A CVaR-based distributionally robust approach for distribution networks reconfiguration with distributed generation

Distribution network reconfiguration (DNR) is a critical task for ensuring the reliability, economic operation, and resilience of distribution systems, particularly under the influence of uncertain and fluctuating distributed generation (DG). Existing DNR models often fail to adequately address the stochastic nature of DG output, leading to suboptimal network performance. In this paper, we propose a novel distributionally robust DNR (DR-DNR) model to address the problem of DG output uncertainty. To make full use of DG, the distributionally robust-based conditional value-at-risk (CVaR) of discarded power is introduced into the objective function of minimizing network loss.

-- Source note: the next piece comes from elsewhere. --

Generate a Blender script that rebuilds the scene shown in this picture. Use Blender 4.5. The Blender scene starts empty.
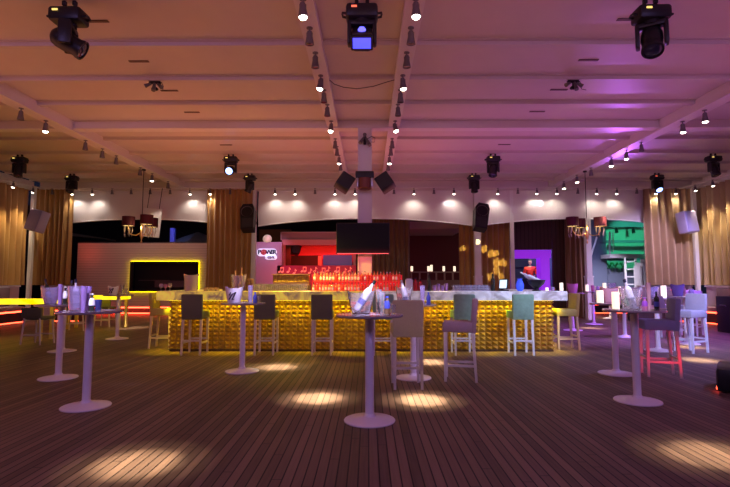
import bpy, bmesh, math, random
from mathutils import Vector, Matrix, Euler
random.seed(7)
PI = math.pi
S = bpy.context.scene
COL = S.collection
R = math.radians

# ---------------------------------------------------------------- camera
F = 487.0
EYE = Vector((0, 0, 1.45))
PITCH = math.atan(37.5/F)
YAW = math.atan(3/F)
cam = bpy.data.cameras.new('camera')
cam.sensor_width = 36; cam.lens = F/730*36; cam.clip_end = 200
camo = bpy.data.objects.new('camera', cam); COL.objects.link(camo)
camo.location = EYE; camo.rotation_euler = (PI/2+PITCH, 0, YAW)
S.camera = camo
CM = camo.rotation_euler.to_matrix()

def at(px, py, Y):
    d = CM @ Vector(((px-365)/F, -(py-243.5)/F, -1)); t = Y/d.y
    return EYE + d*t
def gp(px, py, z=0.0):
    d = CM @ Vector(((px-365)/F, -(py-243.5)/F, -1)); t = (z-EYE.z)/d.z
    return EYE + d*t

def dY(py, Z):
    return (Z-EYE.z)/math.tan(PITCH+math.atan((243.5-py)/F))

# ---------------------------------------------------------------- materials
MATS = {}
def mat(name, col, rough=.5, metal=0, trans=0, emit=None, es=0, ior=1.45, coat=0, alpha=1, sheen=0, spec=.5, nscale=0, namt=.15, bump=0):
    if name in MATS: return MATS[name]
    m = bpy.data.materials.new(name); m.use_nodes = True
    nt = m.node_tree; b = nt.nodes['Principled BSDF']
    b.inputs['Base Color'].default_value = (*col, 1)
    b.inputs['Roughness'].default_value = rough
    b.inputs['Metallic'].default_value = metal
    b.inputs['Transmission Weight'].default_value = trans
    b.inputs['IOR'].default_value = ior
    b.inputs['Coat Weight'].default_value = coat
    b.inputs['Alpha'].default_value = alpha
    b.inputs['Sheen Weight'].default_value = sheen
    b.inputs['Specular IOR Level'].default_value = spec
    if emit:
        b.inputs['Emission Color'].default_value = (*emit, 1)
        b.inputs['Emission Strength'].default_value = es
    if nscale:
        tc = nt.nodes.new('ShaderNodeTexCoord'); n = nt.nodes.new('ShaderNodeTexNoise')
        n.inputs['Scale'].default_value = nscale; n.inputs['Detail'].default_value = 5
        nt.links.new(tc.outputs['Object'], n.inputs['Vector'])
        mx = nt.nodes.new('ShaderNodeMix'); mx.data_type = 'RGBA'
        mx.inputs[6].default_value = (*[max(0, c*(1-namt)) for c in col], 1)
        mx.inputs[7].default_value = (*[min(1, c*(1+namt)) for c in col], 1)
        nt.links.new(n.outputs['Fac'], mx.inputs[0]); nt.links.new(mx.outputs[2], b.inputs['Base Color'])
        if bump:
            bp = nt.nodes.new('ShaderNodeBump'); bp.inputs['Strength'].default_value = bump; bp.inputs['Distance'].default_value = .01
            nt.links.new(n.outputs['Fac'], bp.inputs['Height']); nt.links.new(bp.outputs['Normal'], b.inputs['Normal'])
    MATS[name] = m
    return m

def deck_mat():
    m = bpy.data.materials.new('deck_planks'); m.use_nodes = True; nt = m.node_tree; N = nt.nodes; L = nt.links
    b = N['Principled BSDF']
    tc = N.new('ShaderNodeTexCoord'); sp = N.new('ShaderNodeSeparateXYZ'); L.new(tc.outputs['Object'], sp.inputs[0])
    def M(op, a, bb=None):
        n = N.new('ShaderNodeMath'); n.operation = op
        for i, v in enumerate((a, bb)):
            if v is None: continue
            if isinstance(v, (int, float)): n.inputs[i].default_value = v
            else: L.new(v, n.inputs[i])
        return n.outputs[0]
    W = .0795
    u = M('DIVIDE', sp.outputs['X'], W); fr = M('FRACT', u); idx = M('FLOOR', u)
    gap = M('LESS_THAN', fr, .135)
    wn = N.new('ShaderNodeTexWhiteNoise'); wn.noise_dimensions = '1D'; L.new(idx, wn.inputs['W'])
    # butt joints every 2.4 m shifted per plank
    v = M('FRACT', M('ADD', M('DIVIDE', sp.outputs['Y'], 2.4), wn.outputs['Value']))
    joint = M('LESS_THAN', v, .003)
    gaps = M('MAXIMUM', gap, joint)
    mp = N.new('ShaderNodeMapping'); mp.inputs['Scale'].default_value = (30, 1.2, 1); L.new(tc.outputs['Object'], mp.inputs[0])
    no = N.new('ShaderNodeTexNoise'); no.inputs['Scale'].default_value = 1.5; no.inputs['Detail'].default_value = 6; L.new(mp.outputs[0], no.inputs['Vector'])
    big = N.new('ShaderNodeTexNoise'); big.inputs['Scale'].default_value = .9; big.inputs['Detail'].default_value = 4; L.new(tc.outputs['Object'], big.inputs['Vector'])
    f = M('ADD', M('MULTIPLY', wn.outputs['Value'], .45), M('ADD', M('MULTIPLY', no.outputs['Fac'], .4), M('MULTIPLY', big.outputs['Fac'], .3)))
    cr = N.new('ShaderNodeValToRGB'); L.new(f, cr.inputs[0])
    cr.color_ramp.elements[0].position = .2; cr.color_ramp.elements[0].color = (.062, .038, .032, 1)
    cr.color_ramp.elements[1].position = .95; cr.color_ramp.elements[1].color = (.24, .15, .115, 1)
    mx = N.new('ShaderNodeMix'); mx.data_type = 'RGBA'; L.new(gaps, mx.inputs[0]); L.new(cr.outputs[0], mx.inputs[6]); mx.inputs[7].default_value = (.0015, .001, .001, 1)
    L.new(mx.outputs[2], b.inputs['Base Color'])
    b.inputs['Roughness'].default_value = .55; b.inputs['Specular IOR Level'].default_value = .3
    bp = N.new('ShaderNodeBump'); bp.inputs['Strength'].default_value = .3; bp.inputs['Distance'].default_value = .006
    h = M('MULTIPLY', no.outputs['Fac'], .6); L.new(h, bp.inputs['Height']); L.new(bp.outputs[0], b.inputs['Normal'])
    return m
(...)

To balance the robustness and economic efficiency, distributionally robust chance constraints are integrated into the proposed model. We transform the proposed model into a mixed-integer second-order cone programming (MISOCP) problem through the duality principle and approximation of CVaR. Numerical experiments on three test systems validate the effectiveness of the proposed approach. The results demonstrate that the DR-DNR model improves reliability by 44.8% compared to deterministic models and achieves lower network losses and substation output compared to robust models, while enhancing DG utilization. These findings highlight the model's potential for practical applications in modern distribution systems with high DG penetration.